The six month outlook for both air and sea freight fell at the same rate as the present situation, declining 1.6 points from October to total 50.2. When compared to the figures measured in previous years though, it is significantly lower; the Logistics Expectations Index is down 12.4 points against November 2014, and 11.6 points against November 2013. The source of the decline is clear when expected performance is broken down. Sea freight fell by 2.7 points to 48.1 in November, whilst air freight fell by only 0.4 points to 52.3, remaining above the 50 point mark. The reason for this is the systemic overcapacity that has come to characterize container shipping, which is driving carriers to consider desperate measures in order to survive. A stark reminder of how damaging the situation has become was Maersk’s decision to lay-up one of its 18,000 TEU Triple-E class vessels in what Drewry has described as a “wake up call” for the industry.

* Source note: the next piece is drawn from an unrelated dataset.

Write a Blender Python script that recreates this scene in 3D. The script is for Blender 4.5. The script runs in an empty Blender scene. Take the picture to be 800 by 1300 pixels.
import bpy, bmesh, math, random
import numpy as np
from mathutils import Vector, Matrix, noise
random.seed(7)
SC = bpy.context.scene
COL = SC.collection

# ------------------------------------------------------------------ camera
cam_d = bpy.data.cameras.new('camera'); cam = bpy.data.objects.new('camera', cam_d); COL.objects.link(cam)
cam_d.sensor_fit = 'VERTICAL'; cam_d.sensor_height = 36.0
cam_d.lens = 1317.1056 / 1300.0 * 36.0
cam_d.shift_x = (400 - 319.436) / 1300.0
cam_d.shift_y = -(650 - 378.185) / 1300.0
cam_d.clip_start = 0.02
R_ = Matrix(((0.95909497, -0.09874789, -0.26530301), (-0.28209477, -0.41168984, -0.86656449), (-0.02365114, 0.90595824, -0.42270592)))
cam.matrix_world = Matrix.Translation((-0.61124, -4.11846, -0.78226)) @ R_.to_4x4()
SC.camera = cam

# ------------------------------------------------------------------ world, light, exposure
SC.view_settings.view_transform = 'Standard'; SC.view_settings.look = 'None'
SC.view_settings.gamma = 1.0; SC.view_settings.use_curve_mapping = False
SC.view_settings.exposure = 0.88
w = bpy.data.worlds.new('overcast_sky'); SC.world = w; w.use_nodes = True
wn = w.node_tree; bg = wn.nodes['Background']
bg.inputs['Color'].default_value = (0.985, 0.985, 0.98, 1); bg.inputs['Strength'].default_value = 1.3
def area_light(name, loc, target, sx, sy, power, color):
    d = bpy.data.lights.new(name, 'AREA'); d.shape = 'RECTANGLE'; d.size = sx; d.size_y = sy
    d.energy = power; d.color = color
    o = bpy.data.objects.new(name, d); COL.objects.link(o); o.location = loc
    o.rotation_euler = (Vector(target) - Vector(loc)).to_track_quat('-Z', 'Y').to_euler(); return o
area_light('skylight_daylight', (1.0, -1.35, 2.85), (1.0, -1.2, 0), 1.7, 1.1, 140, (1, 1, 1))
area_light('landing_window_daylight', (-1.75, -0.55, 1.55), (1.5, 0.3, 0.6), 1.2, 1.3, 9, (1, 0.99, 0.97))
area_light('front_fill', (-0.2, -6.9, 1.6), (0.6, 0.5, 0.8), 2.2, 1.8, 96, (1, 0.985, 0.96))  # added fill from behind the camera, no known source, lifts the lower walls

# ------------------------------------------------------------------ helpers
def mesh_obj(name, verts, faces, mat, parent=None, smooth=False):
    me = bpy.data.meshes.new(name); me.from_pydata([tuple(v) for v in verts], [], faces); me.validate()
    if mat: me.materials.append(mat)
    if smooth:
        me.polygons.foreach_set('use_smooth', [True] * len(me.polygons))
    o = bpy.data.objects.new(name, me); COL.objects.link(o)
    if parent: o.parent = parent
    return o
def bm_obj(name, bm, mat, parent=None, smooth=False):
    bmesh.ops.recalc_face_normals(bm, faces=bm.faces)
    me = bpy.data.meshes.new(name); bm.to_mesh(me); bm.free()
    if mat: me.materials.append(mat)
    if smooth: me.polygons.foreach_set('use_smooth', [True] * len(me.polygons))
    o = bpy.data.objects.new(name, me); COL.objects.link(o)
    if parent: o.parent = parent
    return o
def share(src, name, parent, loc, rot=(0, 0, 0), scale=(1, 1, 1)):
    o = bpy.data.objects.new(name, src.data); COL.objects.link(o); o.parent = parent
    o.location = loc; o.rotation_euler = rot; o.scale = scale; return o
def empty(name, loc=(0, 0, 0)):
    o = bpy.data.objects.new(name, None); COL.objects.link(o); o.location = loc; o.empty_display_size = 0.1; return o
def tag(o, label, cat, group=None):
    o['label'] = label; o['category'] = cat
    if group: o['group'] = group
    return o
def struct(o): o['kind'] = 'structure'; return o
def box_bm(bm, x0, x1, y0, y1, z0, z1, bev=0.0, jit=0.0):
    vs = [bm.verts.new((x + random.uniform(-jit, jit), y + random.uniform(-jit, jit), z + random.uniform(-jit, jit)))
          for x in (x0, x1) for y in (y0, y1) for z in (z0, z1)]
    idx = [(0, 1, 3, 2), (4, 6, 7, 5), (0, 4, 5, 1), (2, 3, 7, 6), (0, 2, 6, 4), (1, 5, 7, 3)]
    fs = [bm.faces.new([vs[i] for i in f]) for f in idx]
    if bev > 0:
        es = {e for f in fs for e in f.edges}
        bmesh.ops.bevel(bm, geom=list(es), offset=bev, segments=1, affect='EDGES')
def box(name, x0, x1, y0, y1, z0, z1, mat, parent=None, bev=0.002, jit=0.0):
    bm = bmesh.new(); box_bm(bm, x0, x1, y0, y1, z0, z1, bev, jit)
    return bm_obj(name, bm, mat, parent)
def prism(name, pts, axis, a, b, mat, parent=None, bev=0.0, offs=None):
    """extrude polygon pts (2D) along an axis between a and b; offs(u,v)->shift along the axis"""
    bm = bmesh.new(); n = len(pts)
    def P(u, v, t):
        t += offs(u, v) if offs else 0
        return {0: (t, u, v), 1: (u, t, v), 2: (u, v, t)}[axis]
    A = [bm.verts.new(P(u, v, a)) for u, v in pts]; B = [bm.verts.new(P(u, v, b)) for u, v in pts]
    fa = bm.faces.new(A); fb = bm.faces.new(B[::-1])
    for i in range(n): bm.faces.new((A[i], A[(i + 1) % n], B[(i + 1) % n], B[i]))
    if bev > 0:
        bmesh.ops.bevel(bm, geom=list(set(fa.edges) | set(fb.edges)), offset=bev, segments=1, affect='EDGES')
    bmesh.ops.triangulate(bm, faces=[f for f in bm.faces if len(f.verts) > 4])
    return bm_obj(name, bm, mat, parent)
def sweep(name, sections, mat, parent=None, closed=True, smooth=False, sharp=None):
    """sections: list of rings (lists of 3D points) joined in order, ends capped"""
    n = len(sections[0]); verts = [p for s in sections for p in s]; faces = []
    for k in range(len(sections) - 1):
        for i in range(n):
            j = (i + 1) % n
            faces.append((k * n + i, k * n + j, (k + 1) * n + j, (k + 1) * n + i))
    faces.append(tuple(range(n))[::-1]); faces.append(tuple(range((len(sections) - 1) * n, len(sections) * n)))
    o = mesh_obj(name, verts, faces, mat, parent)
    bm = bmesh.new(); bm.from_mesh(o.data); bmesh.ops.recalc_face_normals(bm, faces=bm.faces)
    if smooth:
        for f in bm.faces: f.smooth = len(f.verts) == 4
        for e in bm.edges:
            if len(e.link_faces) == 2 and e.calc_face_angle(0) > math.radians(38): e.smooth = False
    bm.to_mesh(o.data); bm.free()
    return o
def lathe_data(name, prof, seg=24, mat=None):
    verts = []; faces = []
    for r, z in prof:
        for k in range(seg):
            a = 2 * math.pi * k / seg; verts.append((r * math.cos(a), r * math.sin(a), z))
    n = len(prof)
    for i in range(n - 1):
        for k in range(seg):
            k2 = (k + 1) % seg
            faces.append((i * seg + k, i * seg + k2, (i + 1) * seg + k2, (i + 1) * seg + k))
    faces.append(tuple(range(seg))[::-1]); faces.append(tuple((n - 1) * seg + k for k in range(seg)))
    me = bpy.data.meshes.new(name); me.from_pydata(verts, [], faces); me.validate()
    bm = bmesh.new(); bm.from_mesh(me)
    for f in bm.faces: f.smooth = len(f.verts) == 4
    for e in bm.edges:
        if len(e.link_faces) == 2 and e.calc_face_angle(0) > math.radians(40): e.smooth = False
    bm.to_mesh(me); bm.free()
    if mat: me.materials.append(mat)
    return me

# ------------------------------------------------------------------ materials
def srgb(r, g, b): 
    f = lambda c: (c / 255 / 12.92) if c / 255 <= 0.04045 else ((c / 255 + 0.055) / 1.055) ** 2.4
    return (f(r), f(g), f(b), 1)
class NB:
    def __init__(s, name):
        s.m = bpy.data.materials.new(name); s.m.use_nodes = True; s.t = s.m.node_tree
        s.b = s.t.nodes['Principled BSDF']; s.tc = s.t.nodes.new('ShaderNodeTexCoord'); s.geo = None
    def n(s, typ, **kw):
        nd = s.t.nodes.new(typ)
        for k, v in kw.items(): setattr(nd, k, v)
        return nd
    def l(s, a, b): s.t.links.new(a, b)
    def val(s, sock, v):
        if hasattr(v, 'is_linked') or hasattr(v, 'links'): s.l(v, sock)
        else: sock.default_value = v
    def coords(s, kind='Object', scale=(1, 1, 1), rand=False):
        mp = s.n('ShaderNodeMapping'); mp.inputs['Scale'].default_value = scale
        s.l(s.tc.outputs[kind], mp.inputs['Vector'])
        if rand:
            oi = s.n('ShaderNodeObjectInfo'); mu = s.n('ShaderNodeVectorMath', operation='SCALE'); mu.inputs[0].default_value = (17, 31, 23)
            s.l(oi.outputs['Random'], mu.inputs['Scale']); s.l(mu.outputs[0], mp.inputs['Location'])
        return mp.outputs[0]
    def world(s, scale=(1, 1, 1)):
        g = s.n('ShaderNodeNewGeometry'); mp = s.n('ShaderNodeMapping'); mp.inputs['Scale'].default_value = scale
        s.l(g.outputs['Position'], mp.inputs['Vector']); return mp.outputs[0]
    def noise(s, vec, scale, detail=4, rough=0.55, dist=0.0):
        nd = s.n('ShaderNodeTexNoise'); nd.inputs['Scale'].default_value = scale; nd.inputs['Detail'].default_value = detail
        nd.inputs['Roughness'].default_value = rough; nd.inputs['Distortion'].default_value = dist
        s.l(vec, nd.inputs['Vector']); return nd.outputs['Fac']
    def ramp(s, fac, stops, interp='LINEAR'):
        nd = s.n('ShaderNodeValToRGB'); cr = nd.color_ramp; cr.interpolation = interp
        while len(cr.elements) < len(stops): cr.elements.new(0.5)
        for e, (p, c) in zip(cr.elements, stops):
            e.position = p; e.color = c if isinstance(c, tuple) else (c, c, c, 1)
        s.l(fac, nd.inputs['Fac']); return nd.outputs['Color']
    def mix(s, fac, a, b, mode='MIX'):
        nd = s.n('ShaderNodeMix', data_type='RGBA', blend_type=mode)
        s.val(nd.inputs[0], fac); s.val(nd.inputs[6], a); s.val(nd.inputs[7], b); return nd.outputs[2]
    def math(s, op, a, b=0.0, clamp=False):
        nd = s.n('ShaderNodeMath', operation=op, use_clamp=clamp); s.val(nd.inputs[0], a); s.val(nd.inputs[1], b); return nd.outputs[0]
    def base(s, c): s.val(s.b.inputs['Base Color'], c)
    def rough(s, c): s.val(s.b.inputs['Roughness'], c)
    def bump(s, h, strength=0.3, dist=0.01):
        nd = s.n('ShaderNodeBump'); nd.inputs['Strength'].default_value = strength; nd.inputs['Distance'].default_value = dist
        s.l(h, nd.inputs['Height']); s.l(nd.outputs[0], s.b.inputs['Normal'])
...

Last month, the Europe to US lane represented the sole bright spark within the Index, and this has continued, at least with regards to the present situation. The Europe to US sea freight trade lane grew by 3.8 point month-on-month, which brought it to 55.8. The air freight Index also recorded growth on this lane, albeit at 0.1 points to 56.4. Nonetheless, in each case the Europe to US lane remains the only one in the present Index which stands above the 50 point mark. One potential reason for the performance of this trade lane is that the strength of the US dollar against the Euro has promoted transatlantic exports.

Air freight

The total air freight logistics confidence Index decreased 0.3 points from October to 48.9 in November 2015. Compared with November 2014, the Index is 8.1 points worse, while it is also 7.4 points lower than November 2013. In terms of the present situation, the air freight Index fell by 0.3 points to 45.4. Only one lane noted a gain this month, Europe to US, which was up by 0.1 points to 56.4. US to Europe remained unchanged from October at 46.1, whilst Asia to Europe and Europe to Asia both fell, the first by 0.2 points to 42.4, and the second by 1.1 points to 37.9.
For the six month outlook, the expected situation Index for total air freight also decreased slightly, by 0.4 points to 52.3.  Trade lane performance was split. US to Europe and Asia to Europe both saw gains, up 1.7 points to 50.7 and 1.0 points to 52.4, respectively. By contrast, Europe to Asia and Europe to US were both down, by 2.2 points to 47.5 and 2.1 points to 58.8, in turn.

Sea Freight

For sea freight, the logistics confidence Index fell 2.8 points to 46.1. Compared with the same month in 2014, the Index is 15.0 points lower, and it is also 11.8 points lower than in November 2013.
For the present situation, the Index fell 2.9 points to 44.0. All lanes noted declines in November, with the exception of Europe to US, which again rose by 3.8 points to 55.8 for the month. Asia to Europe and Europe to Asia both fell by 6.0 points, standing at 41.1 and 37.6, respectively. US to Europe fell by 2.8 points to 43.0.
The expected situation Index for sea freight decreased 2.7 points to 48.1. Unlike the present situation Index, all lanes saw declines here. The most significant of these was recorded in Europe to Asia, which fell by 4.8 to 45.0. Next was Asia to Europe, which dropped 3.1 points to 47.1, followed by US to Europe, which was down 2.1 points to 44.8. Europe to US saw a slight decrease, of 0.6 points, and stood at 56.1 for the month.

One-Off Question

Each month, respondents to the Stifel Logistics Confidence Index survey are asked a unique, one-off question. The November one-off question was based around the prospects for volumes during this year’s peak volume season, asking respondents what they expect to see happen given that China’s economy has been stumbling and global trade volumes have been subdued. The largest response group, with 36.4% of the total, believed volumes would be ok, but that this year’s peak will not be as pronounced as in previous years. The second largest group, consisting of 33.3% of the respondents, anticipate a low peak at best. The last two respondent groups each represented 15.2% of the total sample, with one set arguing that it is too early to tell if there will be a meaningful peak, and the other expecting a normal peak season with healthy volumes.